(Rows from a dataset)
=====

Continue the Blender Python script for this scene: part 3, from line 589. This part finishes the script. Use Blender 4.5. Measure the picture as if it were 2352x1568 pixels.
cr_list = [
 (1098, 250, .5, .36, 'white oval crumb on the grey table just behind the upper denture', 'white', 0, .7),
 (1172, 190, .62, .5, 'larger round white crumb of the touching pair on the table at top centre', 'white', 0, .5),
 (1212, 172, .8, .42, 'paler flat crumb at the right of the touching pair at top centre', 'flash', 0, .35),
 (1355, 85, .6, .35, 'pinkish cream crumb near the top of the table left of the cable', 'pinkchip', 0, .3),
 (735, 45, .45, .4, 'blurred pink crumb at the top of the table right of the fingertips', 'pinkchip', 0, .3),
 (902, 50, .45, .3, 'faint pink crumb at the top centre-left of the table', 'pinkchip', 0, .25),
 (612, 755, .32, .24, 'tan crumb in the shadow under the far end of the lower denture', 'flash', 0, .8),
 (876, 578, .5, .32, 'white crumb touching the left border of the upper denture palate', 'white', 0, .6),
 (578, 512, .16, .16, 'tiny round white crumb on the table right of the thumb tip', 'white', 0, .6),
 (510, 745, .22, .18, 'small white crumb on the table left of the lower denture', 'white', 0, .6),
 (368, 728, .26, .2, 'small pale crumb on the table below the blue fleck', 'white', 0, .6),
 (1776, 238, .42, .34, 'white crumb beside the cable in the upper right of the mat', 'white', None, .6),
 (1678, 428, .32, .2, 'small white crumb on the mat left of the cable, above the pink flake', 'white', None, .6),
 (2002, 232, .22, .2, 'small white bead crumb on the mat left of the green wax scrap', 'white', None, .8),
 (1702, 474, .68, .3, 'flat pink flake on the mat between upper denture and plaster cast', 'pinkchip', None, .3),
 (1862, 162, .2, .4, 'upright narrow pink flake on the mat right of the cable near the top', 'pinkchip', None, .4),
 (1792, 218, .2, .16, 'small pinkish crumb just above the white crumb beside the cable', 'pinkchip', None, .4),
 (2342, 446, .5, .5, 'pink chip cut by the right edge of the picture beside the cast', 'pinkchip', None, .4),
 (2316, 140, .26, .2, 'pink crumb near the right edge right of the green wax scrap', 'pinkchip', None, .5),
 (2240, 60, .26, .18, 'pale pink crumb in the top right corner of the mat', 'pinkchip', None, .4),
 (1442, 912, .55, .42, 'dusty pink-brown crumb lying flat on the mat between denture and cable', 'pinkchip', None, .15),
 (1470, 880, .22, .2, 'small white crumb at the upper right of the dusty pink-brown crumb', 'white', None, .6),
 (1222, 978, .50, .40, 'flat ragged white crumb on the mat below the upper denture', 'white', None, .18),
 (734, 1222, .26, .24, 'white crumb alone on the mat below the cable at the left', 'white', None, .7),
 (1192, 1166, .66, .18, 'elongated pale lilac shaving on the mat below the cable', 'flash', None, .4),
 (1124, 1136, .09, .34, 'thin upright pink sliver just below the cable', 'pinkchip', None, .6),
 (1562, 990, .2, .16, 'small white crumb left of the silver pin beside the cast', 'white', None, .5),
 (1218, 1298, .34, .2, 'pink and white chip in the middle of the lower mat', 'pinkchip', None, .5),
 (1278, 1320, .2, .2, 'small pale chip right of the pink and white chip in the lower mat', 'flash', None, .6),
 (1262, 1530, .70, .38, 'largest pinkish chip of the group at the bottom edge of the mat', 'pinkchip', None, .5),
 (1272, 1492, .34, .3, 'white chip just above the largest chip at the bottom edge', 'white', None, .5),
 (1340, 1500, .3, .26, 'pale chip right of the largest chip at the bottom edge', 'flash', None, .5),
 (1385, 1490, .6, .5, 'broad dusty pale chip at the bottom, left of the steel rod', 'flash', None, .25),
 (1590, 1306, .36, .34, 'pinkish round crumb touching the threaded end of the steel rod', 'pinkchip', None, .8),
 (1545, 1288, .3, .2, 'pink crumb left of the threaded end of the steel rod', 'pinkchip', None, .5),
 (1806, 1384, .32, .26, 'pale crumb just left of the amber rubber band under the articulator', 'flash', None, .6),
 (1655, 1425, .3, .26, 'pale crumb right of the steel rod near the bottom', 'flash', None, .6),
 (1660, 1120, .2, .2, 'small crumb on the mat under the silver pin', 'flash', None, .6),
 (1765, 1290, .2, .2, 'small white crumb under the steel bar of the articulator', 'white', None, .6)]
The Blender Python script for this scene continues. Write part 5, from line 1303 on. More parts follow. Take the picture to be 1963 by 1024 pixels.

=====

**Do this:**
Write out every line of the data that holds the word "pixels".

**Result of this task:**
Continue the Blender Python script for this scene: part 3, from line 589. This part finishes the script. Use Blender 4.5. Measure the picture as if it were 2352x1568 pixels.
The Blender Python script for this scene continues. Write part 5, from line 1303 on. More parts follow. Take the picture to be 1963 by 1024 pixels.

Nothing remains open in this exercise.